**Your task:** State how many lines of the listing below include the word "scene". Give only the number.

--*--

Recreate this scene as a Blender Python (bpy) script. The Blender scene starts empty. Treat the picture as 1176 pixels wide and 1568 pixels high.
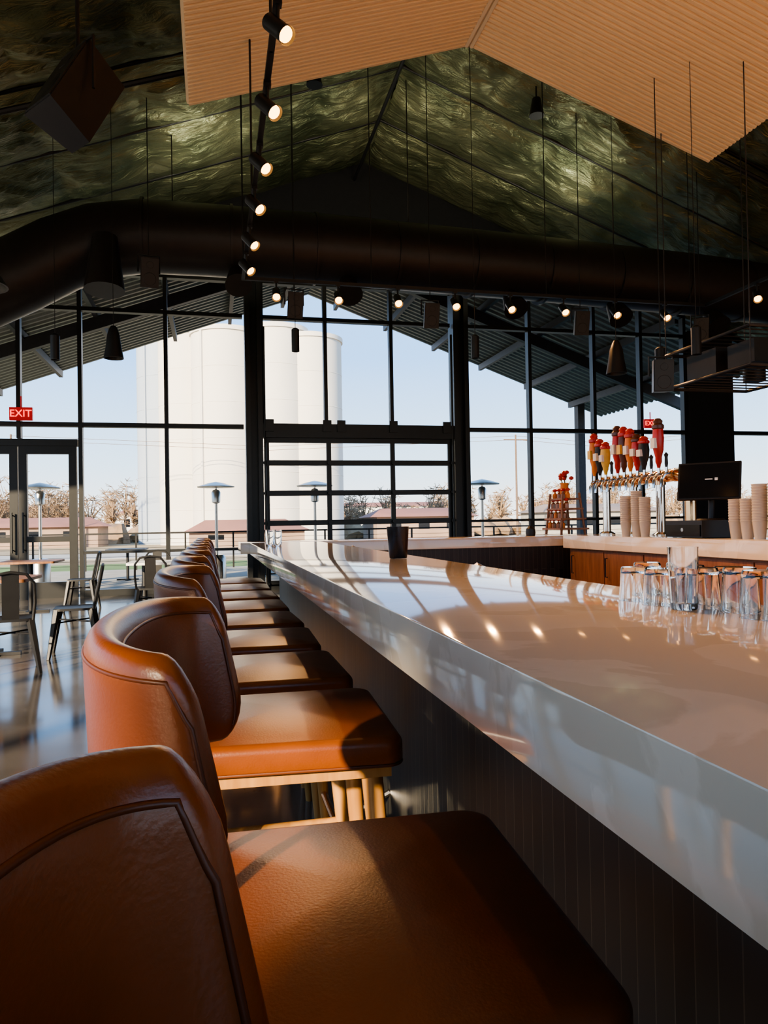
import bpy, math, random
from mathutils import Vector, Matrix, noise
random.seed(7)
S = bpy.context.scene
COL = S.collection
pi = math.pi

# ------------------------------------------------------------------ materials
def new_mat(name):
    m = bpy.data.materials.new(name); m.use_nodes = True
    nt = m.node_tree
    return m, nt, nt.nodes['Principled BSDF']
def simple(name, col, rough=0.5, metal=0.0, spec=0.5, coat=0.0, emit=None, es=0.0, nscale=12.0, nvar=0.12, bump=0.0, bscale=60.0):
    m, nt, b = new_mat(name)
    tc = nt.nodes.new('ShaderNodeTexCoord')
    n = nt.nodes.new('ShaderNodeTexNoise'); n.inputs['Scale'].default_value = nscale; n.inputs['Detail'].default_value = 4
    nt.links.new(tc.outputs['Object'], n.inputs['Vector'])
    r = nt.nodes.new('ShaderNodeValToRGB')
    c = Vector(col)
    r.color_ramp.elements[0].position = 0.3; r.color_ramp.elements[1].position = 0.7
    r.color_ramp.elements[0].color = (*(c*(1-nvar)), 1); r.color_ramp.elements[1].color = (*[min(1, x*(1+nvar)) for x in c], 1)
    nt.links.new(n.outputs['Fac'], r.inputs['Fac']); nt.links.new(r.outputs['Color'], b.inputs['Base Color'])
    b.inputs['Roughness'].default_value = rough; b.inputs['Metallic'].default_value = metal
    b.inputs['Specular IOR Level'].default_value = spec; b.inputs['Coat Weight'].default_value = coat
    if emit:
        b.inputs['Emission Color'].default_value = (*emit, 1); b.inputs['Emission Strength'].default_value = es
    if bump > 0:
        n2 = nt.nodes.new('ShaderNodeTexNoise'); n2.inputs['Scale'].default_value = bscale; n2.inputs['Detail'].default_value = 5
        nt.links.new(tc.outputs['Object'], n2.inputs['Vector'])
        bp = nt.nodes.new('ShaderNodeBump'); bp.inputs['Strength'].default_value = bump; bp.inputs['Distance'].default_value = 0.01
        nt.links.new(n2.outputs['Fac'], bp.inputs['Height']); nt.links.new(bp.outputs['Normal'], b.inputs['Normal'])
    return m

M_black = simple('black_metal', (0.012, 0.012, 0.013), 0.45)
M_frame = simple('window_frame_black', (0.013, 0.014, 0.014), 0.4)
M_duct = simple('duct_black_paint', (0.026, 0.022, 0.021), 0.42, metal=0.2)
M_wallblk = simple('dark_wall_paint', (0.012, 0.012, 0.014), 0.8)
M_leather = simple('cognac_leather', (0.195, 0.050, 0.0110), 0.31, spec=0.6, nscale=5, nvar=0.28, bump=0.06, bscale=260)
M_pipe = simple('leather_piping', (0.12, 0.032, 0.009), 0.4)
M_chrome = simple('chrome', (0.75, 0.75, 0.77), 0.12, metal=1.0, nvar=0.02)
M_steel = simple('brushed_steel', (0.55, 0.53, 0.5), 0.28, metal=1.0, nvar=0.05)
M_brass = simple('copper_brass', (0.72, 0.45, 0.25), 0.2, metal=1.0, nvar=0.05)
M_red = simple('red_enamel', (0.50, 0.03, 0.02), 0.3)
M_orange = simple('orange_label', (0.70, 0.22, 0.03), 0.4)
M_yellow = simple('yellow_label', (0.75, 0.50, 0.1), 0.4)
M_brown = simple('dark_brown_lacquer', (0.10, 0.03, 0.015), 0.3)
M_white = simple('white_paint', (0.8, 0.79, 0.76), 0.5, nvar=0.03)
M_cream = simple('cream_trim', (0.78, 0.68, 0.52), 0.5, nvar=0.03)
M_silo = simple('silo_concrete_white', (0.66, 0.63, 0.57), 0.8, nscale=0.3, nvar=0.04)
M_silo_shade = simple('silo_shaded', (0.36, 0.42, 0.50), 0.7, nscale=0.3, nvar=0.04)  # shade on the rear silo is put into this blue-grey colour
M_cup = simple('plastic_cup_clear', (0.85, 0.78, 0.68), 0.25, nvar=0.03); M_cup.node_tree.nodes['Principled BSDF'].inputs['Transmission Weight'].default_value = 0.4
M_bulb = simple('warm_bulb', (1, 0.8, 0.5), 0.5, emit=(1.0, 0.44, 0.11), es=10, nvar=0.01)
M_exit = simple('exit_sign_red', (0.35, 0.01, 0.01), 0.5, emit=(1, 0.02, 0.02), es=0.25)
M_exitl = simple('exit_letters', (0.9, 0.1, 0.1), 0.5, emit=(1, 0.10, 0.08), es=3)
M_patio = simple('patio_concrete', (0.38, 0.36, 0.32), 0.85, nscale=2)
M_bounce_pave = simple('warm_bounce_pavement', (0.64, 0.50, 0.34), 0.85, nscale=2)  # unseen paving, pale warm colour set to bounce light indoors
M_grass = simple('dry_ground', (0.32, 0.25, 0.15), 0.95, nscale=0.4, nvar=0.25)
M_green = simple('green_lawn', (0.12, 0.19, 0.05), 0.95, nscale=0.6, nvar=0.3)
M_brick = simple('brick_building', (0.34, 0.24, 0.18), 0.9, nscale=0.5)
M_roofred = simple('clay_red_roof', (0.36, 0.15, 0.10), 0.8, nscale=0.5)
M_tree = simple('bare_twigs', (0.30, 0.20, 0.12), 0.95, nscale=0.9, nvar=0.4)
M_bark = simple('bark', (0.16, 0.11, 0.08), 0.9)
M_soffit = simple('corrugated_soffit', (0.14, 0.145, 0.12), 0.45, metal=0.3)
M_steelpipe = simple('grey_pipe', (0.04, 0.04, 0.045), 0.5, metal=0.3)
M_pos = simple('screen_black', (0.008, 0.009, 0.012), 0.12)
M_dglass = simple('dark_tumbler', (0.03, 0.03, 0.035), 0.25, metal=0.6)
M_bottle = simple('amber_bottle', (0.28, 0.08, 0.015), 0.1, nvar=0.1)

def glassmat(name, col=(1, 1, 1), mixf=0.10):
    m = bpy.data.materials.new(name); m.use_nodes = True; nt = m.node_tree
    for n in list(nt.nodes): nt.nodes.remove(n)
    o = nt.nodes.new('ShaderNodeOutputMaterial'); mx = nt.nodes.new('ShaderNodeMixShader')
    t = nt.nodes.new('ShaderNodeBsdfTransparent'); g = nt.nodes.new('ShaderNodeBsdfGlossy'); g.inputs['Roughness'].default_value = 0.02
    t.inputs['Color'].default_value = (*col, 1)
    f = nt.nodes.new('ShaderNodeLayerWeight'); f.inputs['Blend'].default_value = mixf
    nt.links.new(f.outputs['Fresnel'], mx.inputs['Fac']); nt.links.new(t.outputs[0], mx.inputs[1]); nt.links.new(g.outputs[0], mx.inputs[2])
    nt.links.new(mx.outputs[0], o.inputs['Surface'])
    return m
M_glass = glassmat('window_glass', (0.97, 0.98, 0.98), 0.12)
m, nt, b = new_mat('drinking_glass_mat'); M_dg = m
b.inputs['Base Color'].default_value = (1, 1, 1, 1); b.inputs['Roughness'].default_value = 0.02; b.inputs['Transmission Weight'].default_value = 1; b.inputs['IOR'].default_value = 1.45

# quartz
m, nt, b = new_mat('quartz_marble'); M_quartz = m
tc = nt.nodes.new('ShaderNodeTexCoord'); n = nt.nodes.new('ShaderNodeTexNoise'); n.inputs['Scale'].default_value = 2.2; n.inputs['Detail'].default_value = 8; n.inputs['Distortion'].default_value = 1.4
mp = nt.nodes.new('ShaderNodeMapping'); mp.inputs['Rotation'].default_value = (0.4, 0.5, 0.6)
r = nt.nodes.new('ShaderNodeValToRGB'); e = r.color_ramp.elements
e[0].position = 0.40; e[0].color = (0.76, 0.65, 0.49, 1); e[1].position = 0.56; e[1].color = (0.82, 0.71, 0.55, 1)
k = r.color_ramp.elements.new(0.5); k.color = (0.84, 0.73, 0.57, 1)
k = r.color_ramp.elements.new(0.485); k.color = (0.76, 0.65, 0.49, 1)
nt.links.new(tc.outputs['Object'], mp.inputs['Vector']); nt.links.new(mp.outputs[0], n.inputs['Vector']); nt.links.new(n.outputs['Fac'], r.inputs['Fac']); nt.links.new(r.outputs[0], b.inputs['Base Color'])
b.inputs['Roughness'].default_value = 0.06; b.inputs['Specular IOR Level'].default_value = 0.55; b.inputs['Coat Weight'].default_value = 0.15; b.inputs['Coat Roughness'].default_value = 0.01

# polished concrete floor
def floor_mat(name, c0, c1, r0, r1):
    m, nt, b = new_mat(name)
    tc = nt.nodes.new('ShaderNodeTexCoord'); n = nt.nodes.new('ShaderNodeTexNoise'); n.inputs['Scale'].default_value = 0.9; n.inputs['Detail'].default_value = 9; n.inputs['Roughness'].default_value = 0.65
    r = nt.nodes.new('ShaderNodeValToRGB'); e = r.color_ramp.elements
    e[0].position = 0.3; e[0].color = (*c0, 1); e[1].position = 0.72; e[1].color = (*c1, 1)
    nt.links.new(tc.outputs['Object'], n.inputs['Vector']); nt.links.new(n.outputs['Fac'], r.inputs['Fac']); nt.links.new(r.outputs[0], b.inputs['Base Color'])
    r2 = nt.nodes.new('ShaderNodeMapRange'); r2.inputs['To Min'].default_value = r0; r2.inputs['To Max'].default_value = r1
    nt.links.new(n.outputs['Fac'], r2.inputs['Value']); nt.links.new(r2.outputs[0], b.inputs['Roughness'])
    return m
M_floor = floor_mat('polished_concrete', (0.06, 0.054, 0.05), (0.135, 0.12, 0.108), 0.05, 0.20)
M_floor.node_tree.nodes['Principled BSDF'].inputs['Specular IOR Level'].default_value = 0.75
M_bounce_floor = floor_mat('warm_bounce_floor', (0.62, 0.34, 0.18), (0.72, 0.42, 0.23), 0.5, 0.6)  # warm floor zone added to bounce sunlight up at the ceiling clouds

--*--

**The completed task:** 2